I have tried fasting a number of times throughout my decades of exploring spiritual paths and natural health.  Being prone to hypoglycemia, straight water fasts and the legendary “Master Cleanse” (water, lemon, cayenne, honey) do not work well for me.  At Yoga Teacher Training, we were invited to fast every Thursday with the cleanse formula – and for one day at a time, I did fine.  Overall, longer fasts that combine cleansing and nutritious liquids, juices and broths leave me the most energized and strong.

For example: in class this morning, lifting myself into wheel was like flying into the sky heart-first, with limbs dangling lightly below.

For me, fasting is easier if I remember that “This Too Shall Pass.”  The first day can be very challenging.  Every smell or reminder of food brings a hunger pang.  But I simply remind myself, “That food will be there when I finish my fast.  No need to dwell on it now.”  (Just like all those times I thought that depression or bliss would last forever – “Balance will return when this condition dissolves.  Be present with the emotion for these moments.”)

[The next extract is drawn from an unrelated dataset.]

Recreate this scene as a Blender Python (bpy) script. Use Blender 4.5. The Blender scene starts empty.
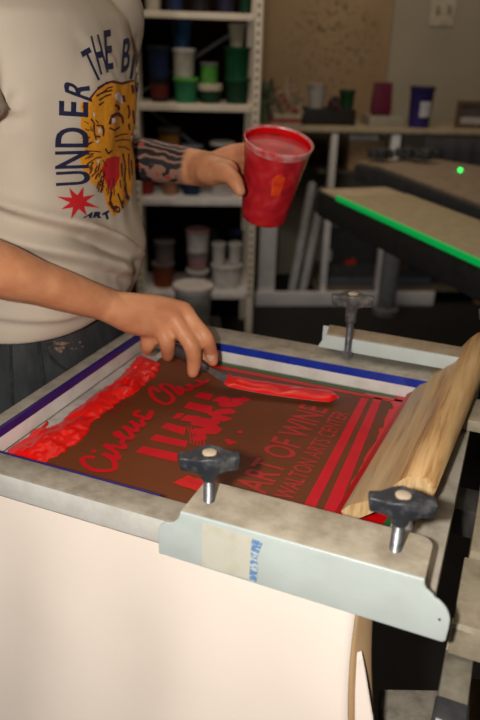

Today, after morning Sadhana and this journal entry, I will break my fast with a simple bowl of steel-cut oatmeal, cinnamon and fresh organic ginger.  I’ll ease back to a clean diet throughout the day, probably munching on dried goji berries and perhaps a bowl of miso with collards and onion.  All good tonic foods.

For dinner tonight, I’ve been invited for salmon at my friends’ house (yes, I eat fish – maybe I’ll journal about my choice to eat fish sometime) and am to bring a chocolate dessert!  Most likely, my fish portion will be small; and I might take a moment of conscientious indulgence for a small bite of dessert.  But maybe not.

More will be revealed.

The point is that I am willing to grow along this path of yogic life.  This fast did not take a bunch of planning.  I decided on Wednesday evening to stop eating for a day, and was going to break the fast without going to yoga class this morning.  But I went anyway, because I was feeling so great after last night’s Kirtan and yesterday’s liquid diet.  And if I didn’t have dinner plans this evening, I might have kept going through this day and beyond.  This clarity, lightness and serenity that comes from cleansing is a beautiful gift.

And of course, This Too Shall Pass.  And that’s A-OK with me.  OM Shanti.